I have already pointed this out last weekend, but it is worth repeating, as I am getting quite a few extra visitors who are Googling for information about the LHC and black holes.
The activity at the LHC tomorrow is only to try to get a single beam right around the ring for the first time. There will be no collisions with other particles (well, unless the beam goes off course and smashes into something by accident. That would be big news, due to the delays it would cause in repairs.)
As LHC physicist Peter Steinberg explains above, even when the LHC gets two counter-rotating beams colliding (within a month or two) the first collisions will be at the lower energies that older particle colliders have already dealt with.
According to Peter, it will be a few months before it is cranked up to the higher levels of energy that are novel and could possibly create micro black holes or other particles. As he says, the death threats can be put on ice for a few months at least.
So: the world is definitely not ending tomorrow. You still have to pay your taxes.
As to my earlier post about the Rainer Plaga paper, I still have not received an email response from Dr Plaga. Given the heightened level of interest at the moment, it would give many people relief if he did acknowledge an error. If he doesn't accept that he made an error, then having some more independent physicists weigh in would help.
And here's something new to read about what the LHC might find: maybe not micro black holes, but "string balls", which may evaporate in a similar way to black holes anyway. The paper is about how to tell the difference.

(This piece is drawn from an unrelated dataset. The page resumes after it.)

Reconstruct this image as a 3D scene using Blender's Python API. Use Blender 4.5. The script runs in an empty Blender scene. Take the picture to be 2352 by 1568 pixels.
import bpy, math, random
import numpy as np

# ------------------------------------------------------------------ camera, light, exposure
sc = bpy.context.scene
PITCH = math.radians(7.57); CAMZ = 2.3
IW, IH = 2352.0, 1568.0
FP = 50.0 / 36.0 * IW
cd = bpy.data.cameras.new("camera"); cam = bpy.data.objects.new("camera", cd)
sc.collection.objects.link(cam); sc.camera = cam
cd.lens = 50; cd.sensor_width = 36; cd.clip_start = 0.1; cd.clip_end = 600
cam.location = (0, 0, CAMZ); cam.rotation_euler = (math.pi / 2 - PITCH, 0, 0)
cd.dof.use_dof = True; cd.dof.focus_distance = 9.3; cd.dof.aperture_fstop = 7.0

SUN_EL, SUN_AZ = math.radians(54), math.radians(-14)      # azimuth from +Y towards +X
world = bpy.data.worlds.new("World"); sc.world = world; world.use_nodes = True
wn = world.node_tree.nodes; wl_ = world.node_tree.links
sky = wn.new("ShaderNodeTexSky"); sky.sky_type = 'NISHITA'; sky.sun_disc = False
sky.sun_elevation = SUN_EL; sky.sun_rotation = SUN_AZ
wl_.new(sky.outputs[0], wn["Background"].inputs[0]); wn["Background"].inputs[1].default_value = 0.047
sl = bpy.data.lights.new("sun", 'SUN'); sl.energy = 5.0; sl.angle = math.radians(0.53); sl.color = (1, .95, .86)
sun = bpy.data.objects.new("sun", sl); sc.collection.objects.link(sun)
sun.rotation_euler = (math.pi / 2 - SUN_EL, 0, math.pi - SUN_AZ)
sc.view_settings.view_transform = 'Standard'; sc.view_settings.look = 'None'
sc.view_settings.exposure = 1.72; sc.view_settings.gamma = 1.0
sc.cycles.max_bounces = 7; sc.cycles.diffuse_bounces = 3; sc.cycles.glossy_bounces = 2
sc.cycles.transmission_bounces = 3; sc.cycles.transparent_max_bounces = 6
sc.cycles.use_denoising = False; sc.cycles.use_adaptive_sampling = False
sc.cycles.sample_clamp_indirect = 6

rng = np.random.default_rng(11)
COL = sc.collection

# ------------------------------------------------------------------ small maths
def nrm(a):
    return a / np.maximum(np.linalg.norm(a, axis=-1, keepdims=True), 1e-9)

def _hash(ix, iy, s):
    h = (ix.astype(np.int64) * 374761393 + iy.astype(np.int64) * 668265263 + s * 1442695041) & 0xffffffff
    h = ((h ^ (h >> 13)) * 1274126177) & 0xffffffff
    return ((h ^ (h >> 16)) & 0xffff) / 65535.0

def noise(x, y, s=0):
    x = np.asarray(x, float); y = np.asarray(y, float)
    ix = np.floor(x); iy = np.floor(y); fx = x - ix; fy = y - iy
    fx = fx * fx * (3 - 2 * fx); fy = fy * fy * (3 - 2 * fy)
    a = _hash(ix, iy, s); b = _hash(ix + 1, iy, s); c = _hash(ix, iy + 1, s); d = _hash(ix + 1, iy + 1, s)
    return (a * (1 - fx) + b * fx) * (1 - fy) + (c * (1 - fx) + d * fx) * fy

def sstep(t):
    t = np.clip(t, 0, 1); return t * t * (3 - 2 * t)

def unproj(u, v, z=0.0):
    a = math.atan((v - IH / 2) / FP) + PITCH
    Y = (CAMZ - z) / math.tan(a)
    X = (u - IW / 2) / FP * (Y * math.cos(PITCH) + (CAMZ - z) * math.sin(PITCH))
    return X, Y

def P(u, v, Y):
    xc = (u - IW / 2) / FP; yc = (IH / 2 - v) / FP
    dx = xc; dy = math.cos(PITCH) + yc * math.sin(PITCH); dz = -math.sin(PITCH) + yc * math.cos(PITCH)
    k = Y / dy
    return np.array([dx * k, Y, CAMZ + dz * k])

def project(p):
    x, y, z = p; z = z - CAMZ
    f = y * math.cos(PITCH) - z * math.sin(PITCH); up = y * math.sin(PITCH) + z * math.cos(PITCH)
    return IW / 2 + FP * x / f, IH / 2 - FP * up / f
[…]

I am curious as to whether there is any potential safety issue for them, if they don't behave quite as predicted. (Yes, I know, the same argument about stars and planets surviving cosmic rays would apply, but the same counter argument about the LHC creating slow moving objects would need to be considered.)
I also see there is a paper from August called "On the stability of black holes at LHC". It's a little hard to follow, but it would seem that they are arguing that it certain possibilities as to higher dimensions are true, the "behaviour" of the black holes created there may be "stable". I assume they mean that they won't disappear in a flash of Hawking Radiation, which has always been the main assumption of those doing the safety assessments on the LHC.
It's good that the LHC is not getting up to high energies just yet: it may allow sufficient time to get answers to these last minute concerns.
UPDATE: I have got a physicist to put into plain english the point that Mangano/Giddings were making in their rebuttal of Plaga:
Plaga is considering a warped extra dimensional scenario. In such models, there is a regime in which one is allowed to use the four dimensional quantities and laws, and a regime in which the phenomenology is described by the five dimensional laws (I describe this a little, in a simpler model, here). In their rebuttal, Giddings and Mangano point out that Plaga is applying four-dimensional formulae where they don’t apply, obtaining an incorrectly high result. This is perhaps the main clear problem.Mind you, Mark Trodden likes to call all people who raise safety issues "crackpots", which gets up my nose for reasons I have explained before, but he has performed a useful service here.
Now, if we can also deal with the LHC and naked singularities, string balls, and time loops, I would be feeling better.